Hanovre, le 7 avril 1865

 

Monsieur le Comte,

J'ai appris avec beaucoup de peine que vous aviez été malade, heureusement que les journaux d'aujourd'hui me rassurent un peu. J'ai trop d'affection pour vous, pour ne pas dans cette circonstance, me rappeler à votre bienveillant souvenir. Je pense souvent à vous et à votre famille et je regrette bien que mon éloignement m'empêche de vous voir et de vous donner des preuves de ma reconnaissance et de mon dévouement.

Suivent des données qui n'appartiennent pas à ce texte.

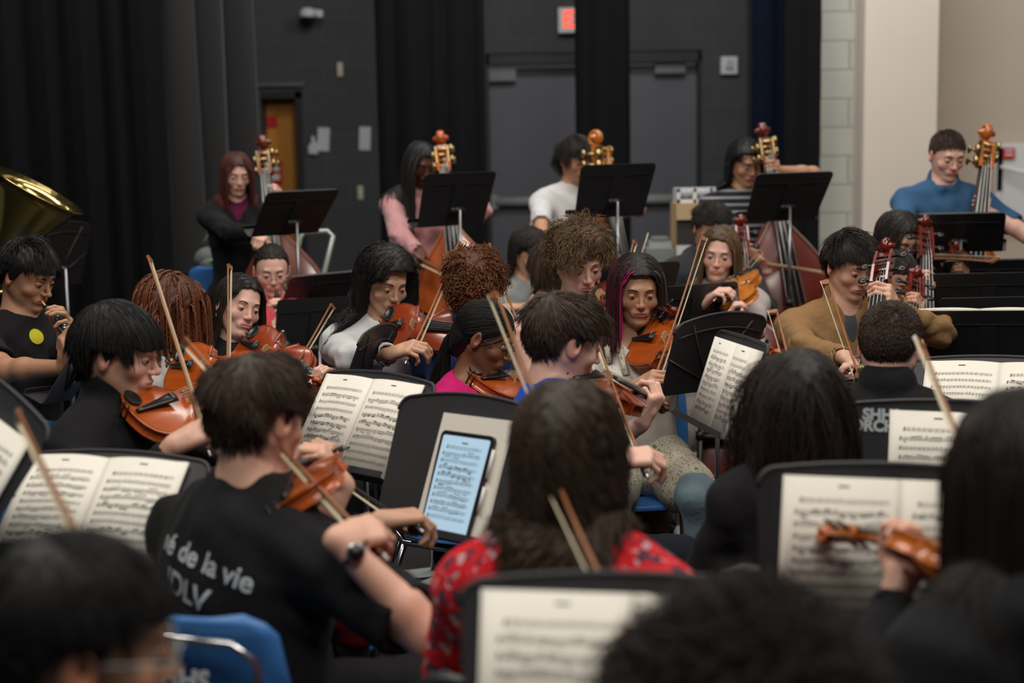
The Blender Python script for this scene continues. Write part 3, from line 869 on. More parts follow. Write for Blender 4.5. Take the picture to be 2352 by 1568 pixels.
def rrect(w_, h, r=0.02, arch=0.0, n=5):
    pts = []
    for cx, cy, a0_ in ((w_/2-r, -h/2+r*.3, -90), (w_/2-r, h/2-r, 0), (-w_/2+r, h/2-r, 90), (-w_/2+r, -h/2+r*.3, 180)):
        rr = r if cy > 0 else r*.3
        for i in range(n+1):
            a = math.radians(a0_+90*i/n); pts.append([cx+(r if cy > 0 else r*.3)*math.cos(a), cy+rr*math.sin(a)])
        if arch and cx > 0 and cy > 0:
            for i in range(1, 10): pts.append([(w_/2-r)*(1-2*i/10), h/2])
    if arch:
        for p in pts:
            if p[1] > 0: p[1] += arch*(1-(2*p[0]/w_)**2)*max(0, (p[1]/(h/2)))
    return pts

def stand(M, label, kind='flat', W=0.51, H=0.32, mat=None, arch=0.0, legyaw=0.0, desk_only=False, group=None, drop=0.0):
    """M is the desk frame: centre, x right, y up the desk, z to the reader"""
    c_ = M.translation
    root = empty('music_stand', Matrix.Translation((c_.x, c_.y, 0))); tag(root, label, 'music stand', group)
    mat = mat or (m_stand if kind == 'flat' else m_standp)
    R = M.to_3x3().to_4x4(); L = Matrix.Translation((0, 0, c_.z)) @ R
    poly = rrect(W, H, 0.022 if kind == 'flat' else 0.03, arch)
    mb = MB()
    mb.prism(poly, -0.0035, 0.0, M=L)
    if kind == 'flat':
        mb.box(L @ Vector((0, H/2-0.008, 0.006)), (W-0.03, 0.003, 0.014), rot=R.to_3x3())
        mb.box(L @ Vector((0, H/2-0.055, -0.0055)), (W-0.05, 0.004, 0.004), rot=R.to_3x3())
        mb.box(L @ Vector((0, -H*0.1, -0.006)), (0.055, H*0.78, 0.008), rot=R.to_3x3())
    else:
        for a in (-62, -30, 30, 62):
            t = math.radians(a); d_ = Vector((math.sin(t), math.cos(t)))
            ln = min((W/2-0.01)/max(abs(d_.x), .01), (H*0.85)/d_.y)
            mb.tube([L @ Vector((0, -H*0.35, -0.006)), L @ Vector((d_.x*ln, -H*0.35+d_.y*ln, -0.005))], 0.0035, 5)
        ar = []
        for i in range(11):
            x = -W/2+0.02+(W-0.04)*i/10; ar.append(L @ Vector((x, H/2-0.05+arch*(1-(2*x/W)**2), -0.005)))
        mb.tube(ar, 0.003, 5)
        mb.tube([L @ Vector((x, y, 0.0)) for x, y in poly if y > -H*0.3], 0.005, 6)
    mb.build('desk', mat, root)
    MB().box(L @ Vector((0, -H/2+0.002, 0.03)), (W, 0.003, 0.06), rot=R.to_3x3()).box(L @ Vector((0, -H/2+0.01, 0.06)), (W, 0.018, 0.003), rot=R.to_3x3()).build('ledge', mat, root)
    piv = L @ Vector((0, -H*0.18, -0.012))
    off = -(R @ Vector((0, 0, 1))); off.z = 0; off = off.normalized()*0.035
    top = piv+off+Vector((0, 0, -0.02))
    zj = max(0.45, top.z-0.45)
    MB().tube([piv, piv+off*.8], 0.014, 8).tube([piv+off*.8-(R @ Vector((0.03, 0, 0))), piv+off*.8+(R @ Vector((0.03, 0, 0)))], 0.011, 8).ball(piv+off*.8+(R @ Vector((0.036, 0, 0))), 0.014).build('tilt_knob', m_stand, root)
    MB().tube([top+Vector((0, 0, 0.02)), Vector((top.x, top.y, zj-0.1))], 0.0075, 8).build('pole', m_pole, root)
    mb = MB().tube([(top.x, top.y, zj), (top.x, top.y, 0.09)], 0.0125, 10)
    mb.tube([(top.x, top.y, zj), (top.x, top.y, zj+0.03)], 0.017, 10)
    mb.build('lower_tube', m_stand, root)
    for i in range(3):
        a = math.radians(legyaw+120*i); dx, dy = math.cos(a), math.sin(a)
        MB().tube([(top.x+dx*0.01, top.y+dy*0.01, 0.13), (top.x+dx*0.1, top.y+dy*0.1, 0.10), (top.x+dx*0.22, top.y+dy*0.22, 0.035), (top.x+dx*0.27, top.y+dy*0.27, 0.008)], 0.009, 7).build('leg', m_stand, root)
    return root

def stand_back(px, label, W=0.51, H=0.32, d0=None, t0=32, ts=9, yaws=None, **kw):
    """desk seen from behind; px are image TL, TR, BR, BL"""
    M = quad_pose(px, W, H, True, d0, t0, ts, yaws)
    if d0:   # same outline, nearer or farther: slide along the sight line and resize
        k = d0/-(CAM_M.inverted() @ M.translation).z; W *= k; H *= k
        M.translation = CAM_M.translation+(M.translation-CAM_M.translation)*k
    DBG.append((label[:40], M, quad_pose.cost))
    return stand(M, label, W=W, H=H, **kw)
DBG = []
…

On a beaucoup parlé de vous, Monsieur le Comte, ces jours derniers dans les journaux ; l'avenir nous dira ce qu'il y avait de vrai dans tous ces bruits ; mais ce que je désire pour mon pays et pour l'Empereur, c'est de vous voir rentrer au ministère des Affaires Etrangères. Je ne suis pas le seul en Allemagne, de cet avis, car vous êtes en France comme à l'étranger le drapeau de l'honneur et le représentant du respect des droits. C'est pour cela que tous les honnêtes gens vous suivront partout et seront continuellement avec vous. Je m'afflige de bien des choses que je lis et la question romaine principalement, me paraît présenter de grands dangers dans un avenir prochain. Pendant mon séjour à Pétersbourg je me souviens avoir souvent entendu dire aux Russes que le grand mal de la religion grecque était de ne pas avoir de chef spirituel indépendant ce qui avait été la cause de la formation des différentes sectes religieuses et de leur dissidence entre elles. "Au moins, ajoutait-on, les catholiques ont un pape, chef unique de leur Eglise, prince souverain, tandis que vos patriaches, soumis à la volonté de l'Empereur, aspirent chacun à une certaine suprématie ecclésiastique qui jette la confusion partout".

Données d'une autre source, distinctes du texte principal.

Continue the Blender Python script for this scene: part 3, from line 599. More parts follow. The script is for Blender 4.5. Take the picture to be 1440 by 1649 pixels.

Si les russes shismatiques s'expriment ainsi, cela me paraît une raison de plus pour que nous autres catholiques nous soutenions la papauté avec son pouvoir souverain à Rome envers et contre tous, malgré même ses défauts administratifs. L'état actuel de l'Eglise greque est en un mot une sérieuse instruction pour nous et nous apprend ce qu'il faut empêcher même en déplaisant nos amis les italiens. Ne serons-nous pas peut-être l'an prochain fort embarrassés de savoir le Pape à notre frontière, en Bavière par exemple. Les familles allemandes en parlent déjà.

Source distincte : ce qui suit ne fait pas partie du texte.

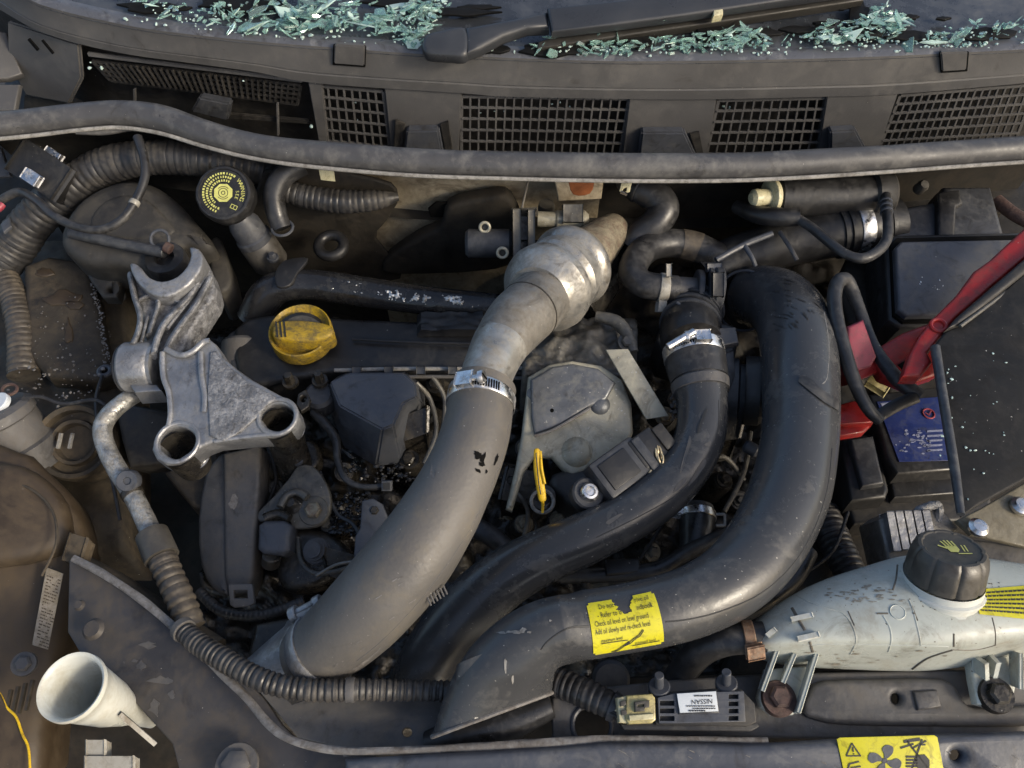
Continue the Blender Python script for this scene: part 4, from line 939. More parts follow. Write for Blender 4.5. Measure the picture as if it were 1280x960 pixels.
# faceted injector cover
ic = thing('injector_cover', 'slate blue faceted plastic cover in front of the oil filler', 'cover', P(465, 510, -.05))
def faceted(top, base, ztop, zbase):
    T = [P(u, v, z) for (u, v), z in zip(top, ztop)]; B_ = [P(u, v, zbase) for u, v in base]
    bm = bmesh.new(); t = [bm.verts.new(p) for p in T]; b = [bm.verts.new(p) for p in B_]; n = len(t)
    bm.faces.new(t); bm.faces.new(b[::-1])
    for i in range(n): bm.faces.new((t[i], b[i], b[(i+1) % n], t[(i+1) % n]))
    bmesh.ops.recalc_face_normals(bm, faces=bm.faces)
    bmesh.ops.bevel(bm, geom=list(bm.edges), offset=.0016, segments=2, affect='EDGES', clamp_overlap=True)
    return bm
obj('top', faceted([(412, 478), (436, 467), (505, 467), (519, 480), (521, 496), (504, 504), (492, 531), (478, 537), (424, 507)], [(404, 488), (432, 462), (512, 462), (530, 480), (532, 508), (520, 530), (502, 580), (470, 584), (430, 560)], [-.012]*9, -.075), 'slate', ic)
obj('side_boss', cyl(P(404, 506, -.05), P(398, 492, -.025), .014, 22, .003), 'darkbox', ic)
t, o = hose('sensor_cable', [(392, 515, -.04, 6), (408, 532, -.04, 6), (420, 550, -.04, 5.5), (422, 575, -.042, 4.5), (430, 596, -.044, 4.2), (446, 607, -.045, 4), (466, 609, -.045, 4), (482, 607, -.045, 4)], 'rubber', 'thin grey cable curving below the slate blue injector cover', 'cable', None, 12)
cn = obj('connector', join(box(P(484, 607, -.042), Vector((.0045, 0, 0)), UP*.0045, FWD*-.004, .0008)), 'slate', o)
obj('connector_face', box(P(484, 607, -.042)-FWD*.0042, Vector((.003, 0, 0)), UP*.003, FWD*-.0004, 0), 'print', cn)
obj('wire_end', join(*[Tube([(428, 562, -.03, 1), (434+k*2, 566+k*3, -.025, 1), (440+k*2, 570+k, -.028, .8)], 4).mesh(6) for k in range(3)]), 'print', None, 'frayed black wire ends beside the grey cable', 'wire')
# timing cover
tc = thing('timing_cover', 'dusty grey plastic timing cover with slotted tab at its foot', 'timing cover', P(285, 650, -.09))
obj('outer_half', plate([(252, 600), (262, 578), (285, 566), (286, 640), (284, 720), (282, 745), (262, 735), (248, 705), (245, 650)], n=(-.3, -.3, 1), at=(270, 650, -.062), depth=.04, bev=.006, smooth=2), 'slamgrey', tc)
obj('inner_half', plate([(278, 566), (325, 556), (325, 600), (320, 660), (316, 720), (308, 742), (286, 744), (280, 720), (279, 650)], n=(.05, -.3, 1), at=(300, 650, -.055), depth=.04, bev=.004), 'slamgrey', tc)
obj('slotted_tab', plate([(285, 730), (315, 730), (318, 754), (312, 758), (293, 760), (287, 756)], n=(0, -.4, 1), at=(300, 745, -.055), depth=.005, bev=.001, holes=[rect(292, 738, 309, 748)]), 'slamgrey', tc)
obj('scuff', plate(blob(291, 628, 5, 8, 11, .5), n=(.05, -.3, 1), p0=P(300, 650, -.055)+Vector((.05, -.3, 1)).normalized()*.0005, depth=.0004, bev=0), 'flange', tc)
obj('engine_bracket', plate([(205, 590), (270, 560), (285, 610), (262, 640), (240, 632)], -.07, depth=.03, bev=.004), 'wingbrown', None, 'dusty, haze tinted steel bracket beneath the triangular mount bracket', 'bracket')
obj('dark_beam', plate([(140, 500), (215, 515), (210, 580), (160, 585), (150, 550)], n=(0, -.4, 1), at=(180, 550, -.055), depth=.05, bev=.006), 'cowl_dark', None, 'dark chassis beam behind the aluminium refrigerant pipe', 'beam')
# bracket with rusty bolt
pb = thing('pump_bracket', 'oily pressed steel pump bracket with one rusty bolt', 'bracket', P(375, 630, -.08))
obj('pressing', plate([(322, 640), (340, 622), (362, 596), (372, 582), (390, 582), (403, 596), (413, 618), (412, 640), (402, 655), (385, 660), (362, 660), (362, 650), (325, 652)], n=(0, -.3, 1), at=(372, 620, -.052), depth=.008, bev=.002, smooth=2), 'mount', pb)
obj('raised_arc', Tube([(350, 634, -.046, 5), (358, 620, -.046, 5), (372, 615, -.046, 5), (384, 622, -.046, 5)], 6).mesh(12), 'mount', pb)
obj('stud', lathe(P(366, 630, -.058), ZUP+Vector((0, -.3, 0)), [(.010, 0), (.010, .006), (.006, .008), (.004, .010), (0, .0105)], 20), 'oily', pb)
obj('washer', lathe(P(393, 639, -.0585), Vector((0, -.3, 1)), [(0, .005), (.0125, .004), (.014, .002), (.014, -.002)], 28), 'mount', pb)
obj('rusty_bolt', hexbolt(P(392, 638, -.052), Vector((0, -.3, 1)), .0075, .007, False), 'stub', pb)
sn = thing('solenoid', 'small grey box shaped solenoid left of the oily bracket', 'solenoid', P(342, 672, -.08))
obj('case', plate([(322, 656), (330, 650), (355, 650), (364, 656), (362, 688), (352, 694), (328, 692), (321, 686)], n=(0, -.3, 1), at=(342, 670, -.05), depth=.03, bev=.005), 'slate', sn)
obj('pipe_stub', cyl(P(340, 694, -.06), P(338, 706, -.07), .008, 16), 'oily', sn)
obj('link', Tube([(330, 648, -.05, 6), (348, 642, -.05, 6), (362, 648, -.05, 6)], 5).mesh(12), 'oily', sn)
pl_ = thing('pump_plate', 'small slate steel plate with a bolt beside the grey hose', 'plate', P(465, 660, -.07))
obj('plate_body', plate([(452, 626), (466, 623), (478, 630), (484, 645), (484, 672), (470, 690), (455, 700), (442, 696), (444, 670), (450, 660)], n=(0, -.35, 1), at=(465, 660, -.045), depth=.006, bev=.0015), 'slate', pl_)
obj('bolt', hexbolt(P(469, 639, -.044), Vector((0, -.3, 1)), .004), 'oily', pl_)
obj('bolt_stack', join(*[lathe(P(398, 690, -.075)+Vector((0, -.002, .006))*k, Vector((.1, -.35, 1)), [(0, .006), (r_, .006), (r_, .003), (r_*.8, .002), (r_*.8, 0)], 20) for k, r_ in enumerate((.012, .011, .009, .007))]), 'darkbox', None, 'short stack of dark washers and a bolt on the pump', 'bolt')
fpb = obj('fuel_pump', plate([(360, 668), (385, 660), (420, 672), (440, 700), (420, 722), (380, 740), (350, 735), (345, 700)], n=(0, -.3, 1), at=(395, 700, -.075), depth=.04, bev=.008, smooth=3), 'oily', None, 'oily fuel pump body below the rusty bolt', 'pump')
obj('bent_rim', Tube([(372, 672, -.07, 3), (376, 700, -.07, 3), (392, 716, -.068, 3), (420, 714, -.066, 3), (450, 704, -.06, 3)], 6).mesh(10), 'mount', fpb)
bm = bmesh.new(); r = random.Random(21)
for k in range(160):
    u, v = r.uniform(412, 462), r.uniform(615, 668); crumb(P(u, v, -.072+r.uniform(0, .006)), r.uniform(.0012, .003))
for k in range(60):
    u, v = r.uniform(425, 520), r.uniform(580, 604); crumb(P(u, v, -.07+r.uniform(0, .006)), r.uniform(.0012, .003))
obj('oily_grit', bm, 'blackgloss', None, 'wet black oily grit between the cable and the grey hose', 'grit', kind='stuff', flat=True)
hose('small_hose', [(575, 650, -.08, 13), (600, 662, -.075, 13), (622, 676, -.075, 13), (645, 700, -.08, 13)], 'rubber', 'short black hose passing behind the grey hose', 'hose', None, 18)
hose('lower_conduit', [(250, 740, -.09, 7), (280, 765, -.085, 7), (330, 768, -.085, 7), (380, 752, -.085, 7)], 'corr', 'thin corrugated conduit curving below the timing cover', 'conduit', None, 14, (.004, .1))
hose('radiator_pipe', [(100, 706, -.06, 14), (150, 735, -.06, 16), (215, 780, -.06, 18), (270, 815, -.062, 18)], 'wingbrown', 'dusty, haze tinted pipe lying along the top of the front panel', 'pipe', None, 18)
hose('lower_lead', [(395, 720, -.06, 2), (420, 706, -.055, 2), (450, 700, -.05, 2), (470, 690, -.05, 2)], 'pipe', 'thin steel lead line running to the grey hose', 'pipe', None, 8)

# EGR valve on the bulkhead side
ev = thing('vacuum_valve', 'grubby grey metal valve body below the seal behind the elbow pipe', 'valve', P(660, 290, -.02))
obj('actuator', cyl(P(582, 304, .0), P(640, 304, .0), .0145, 26, .003), 'darkbox', ev)
obj('flange', box(P(646, 298, .005), Vector((.004, 0, 0)), UP*.026, FWD*.018, .0015), 'mount', ev)
obj('flange', box(P(664, 296, .005), Vector((.0035, 0, 0)), UP*.024, FWD*.018, .0015), 'mount', ev)
obj('core', box(P(655, 298, -.005), Vector((.008, 0, 0)), UP*.020, FWD*.016, .002), 'oily', ev)
obj('outlet', lathe(P(672, 274, .012), Vector((1, -.02, 0)), [(.008, 0), (.008, .018), (.0095, .020), (.0095, .048), (.006, .052), (0, .053)], 22), 'heat', ev)
obj('outlet_clip', box(P(716, 268, .02), Vector((.010, 0, 0)), UP*.009, FWD*.006, .001), 'mount', ev)
obj('top_bar', bar(P(640, 266, .022), P(672, 264, .022), .008, .004), 'mount', ev)
obj('lower_block', box(P(668, 318, -.012), Vector((.022, 0, 0)), UP*.012, FWD*.014, .003), 'oily', ev)
obj('cap', lathe(P(683, 258, .0), ZUP, [(0, .004), (.008, .004), (.009, 0), (.009, -.004)], 22), 'capgrey', ev)
for u, v in ((606, 284), (628, 316)):
    q = obj('screw_boss', ring(P(u, v, .018), Vector((0, -.8, .5)), .0048, .0016, 22, 8), 'heat', ev)
    obj('screw_socket', lathe(P(u, v, .016), Vector((0, -.8, .5)), [(0, .0005), (.004, .0005), (.0045, -.004)], 18), 'oily', q)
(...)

Je termine ma lettre car je sors d'avoir une grave fluxion de poitrine qui a faillit m'enlever et je suis encore trop faible pour écrire longuement, mais vous ayant vu souffrant je ne pouvais garder le silence et ne pas vous exprimer tous mes meilleurs voeux pour votre prompt rétablissement.

Veuillez Monsieur le Comte offrir mes hommages à Madame la Comtesse Walewska et croire à tous les sentiments de respect et d'affection de votre  dévoué serviteur.